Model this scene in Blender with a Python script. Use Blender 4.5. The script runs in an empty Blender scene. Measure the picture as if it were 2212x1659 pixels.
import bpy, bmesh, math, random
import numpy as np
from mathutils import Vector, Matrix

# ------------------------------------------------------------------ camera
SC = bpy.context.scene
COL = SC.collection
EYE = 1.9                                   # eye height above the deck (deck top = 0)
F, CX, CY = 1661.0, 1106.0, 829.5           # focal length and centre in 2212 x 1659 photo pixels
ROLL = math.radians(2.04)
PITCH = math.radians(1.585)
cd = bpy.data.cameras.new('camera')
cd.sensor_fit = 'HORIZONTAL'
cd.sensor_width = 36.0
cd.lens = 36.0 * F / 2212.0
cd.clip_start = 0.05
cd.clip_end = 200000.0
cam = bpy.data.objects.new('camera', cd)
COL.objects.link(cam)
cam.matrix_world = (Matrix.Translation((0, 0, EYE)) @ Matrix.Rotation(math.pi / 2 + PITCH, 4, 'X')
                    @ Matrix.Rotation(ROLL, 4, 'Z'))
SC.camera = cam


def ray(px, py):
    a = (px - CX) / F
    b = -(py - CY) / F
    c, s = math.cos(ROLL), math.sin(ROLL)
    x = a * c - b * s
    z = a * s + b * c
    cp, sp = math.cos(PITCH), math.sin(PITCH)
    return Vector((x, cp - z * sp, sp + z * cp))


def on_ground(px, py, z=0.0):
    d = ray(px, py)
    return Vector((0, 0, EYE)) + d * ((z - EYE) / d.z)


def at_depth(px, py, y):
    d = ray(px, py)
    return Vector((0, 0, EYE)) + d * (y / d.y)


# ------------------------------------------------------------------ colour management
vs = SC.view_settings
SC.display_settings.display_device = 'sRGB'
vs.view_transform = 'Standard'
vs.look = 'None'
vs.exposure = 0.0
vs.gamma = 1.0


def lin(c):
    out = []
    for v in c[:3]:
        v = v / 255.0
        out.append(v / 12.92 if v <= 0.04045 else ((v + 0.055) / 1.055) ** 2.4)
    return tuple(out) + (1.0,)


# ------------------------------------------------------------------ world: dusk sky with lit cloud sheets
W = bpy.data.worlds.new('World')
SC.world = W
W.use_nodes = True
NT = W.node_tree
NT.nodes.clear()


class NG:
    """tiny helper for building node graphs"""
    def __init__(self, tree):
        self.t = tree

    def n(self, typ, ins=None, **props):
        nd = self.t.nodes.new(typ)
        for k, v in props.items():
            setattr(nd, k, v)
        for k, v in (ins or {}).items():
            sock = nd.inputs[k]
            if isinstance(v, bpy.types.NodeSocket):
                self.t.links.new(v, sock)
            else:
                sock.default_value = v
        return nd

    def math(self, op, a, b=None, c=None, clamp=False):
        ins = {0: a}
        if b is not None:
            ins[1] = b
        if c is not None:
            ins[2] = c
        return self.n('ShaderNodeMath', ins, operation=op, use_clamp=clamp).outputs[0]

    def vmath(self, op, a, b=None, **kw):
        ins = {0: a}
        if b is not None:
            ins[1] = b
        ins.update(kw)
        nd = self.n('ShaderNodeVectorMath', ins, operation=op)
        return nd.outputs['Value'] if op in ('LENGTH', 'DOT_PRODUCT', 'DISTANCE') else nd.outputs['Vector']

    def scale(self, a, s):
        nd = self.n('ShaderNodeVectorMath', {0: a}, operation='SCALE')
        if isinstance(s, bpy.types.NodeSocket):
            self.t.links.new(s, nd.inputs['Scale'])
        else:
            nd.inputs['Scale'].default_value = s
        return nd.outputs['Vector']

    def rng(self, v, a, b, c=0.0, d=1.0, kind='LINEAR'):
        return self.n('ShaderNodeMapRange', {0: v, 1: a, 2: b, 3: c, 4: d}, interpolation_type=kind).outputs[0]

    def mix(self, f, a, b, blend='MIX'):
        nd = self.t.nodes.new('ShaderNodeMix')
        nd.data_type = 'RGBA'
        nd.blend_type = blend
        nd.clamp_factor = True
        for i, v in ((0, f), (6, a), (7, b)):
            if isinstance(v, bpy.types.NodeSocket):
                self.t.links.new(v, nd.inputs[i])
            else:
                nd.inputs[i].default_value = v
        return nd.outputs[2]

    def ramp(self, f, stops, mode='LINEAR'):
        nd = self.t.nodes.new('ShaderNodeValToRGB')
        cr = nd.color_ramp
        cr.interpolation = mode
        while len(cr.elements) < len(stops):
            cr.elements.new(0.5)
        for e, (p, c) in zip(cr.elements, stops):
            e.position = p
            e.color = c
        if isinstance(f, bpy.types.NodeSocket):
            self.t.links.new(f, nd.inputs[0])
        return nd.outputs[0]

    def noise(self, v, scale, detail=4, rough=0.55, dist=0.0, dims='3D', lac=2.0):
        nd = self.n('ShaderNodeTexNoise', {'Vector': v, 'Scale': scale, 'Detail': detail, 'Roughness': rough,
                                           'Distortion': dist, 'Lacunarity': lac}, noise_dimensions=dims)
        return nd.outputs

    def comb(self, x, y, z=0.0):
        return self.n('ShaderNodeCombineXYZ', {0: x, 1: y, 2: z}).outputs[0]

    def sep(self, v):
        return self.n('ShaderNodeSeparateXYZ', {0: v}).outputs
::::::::
Copy out the listing above, line by line and exactly, from its first line to the line holding "return Vector((0, 0, EYE)) + d * (y", inclusive.

Model this scene in Blender with a Python script. Use Blender 4.5. The script runs in an empty Blender scene. Measure the picture as if it were 2212x1659 pixels.
import bpy, bmesh, math, random
import numpy as np
from mathutils import Vector, Matrix

# ------------------------------------------------------------------ camera
SC = bpy.context.scene
COL = SC.collection
EYE = 1.9                                   # eye height above the deck (deck top = 0)
F, CX, CY = 1661.0, 1106.0, 829.5           # focal length and centre in 2212 x 1659 photo pixels
ROLL = math.radians(2.04)
PITCH = math.radians(1.585)
cd = bpy.data.cameras.new('camera')
cd.sensor_fit = 'HORIZONTAL'
cd.sensor_width = 36.0
cd.lens = 36.0 * F / 2212.0
cd.clip_start = 0.05
cd.clip_end = 200000.0
cam = bpy.data.objects.new('camera', cd)
COL.objects.link(cam)
cam.matrix_world = (Matrix.Translation((0, 0, EYE)) @ Matrix.Rotation(math.pi / 2 + PITCH, 4, 'X')
                    @ Matrix.Rotation(ROLL, 4, 'Z'))
SC.camera = cam


def ray(px, py):
    a = (px - CX) / F
    b = -(py - CY) / F
    c, s = math.cos(ROLL), math.sin(ROLL)
    x = a * c - b * s
    z = a * s + b * c
    cp, sp = math.cos(PITCH), math.sin(PITCH)
    return Vector((x, cp - z * sp, sp + z * cp))


def on_ground(px, py, z=0.0):
    d = ray(px, py)
    return Vector((0, 0, EYE)) + d * ((z - EYE) / d.z)


def at_depth(px, py, y):
    d = ray(px, py)
    return Vector((0, 0, EYE)) + d * (y / d.y)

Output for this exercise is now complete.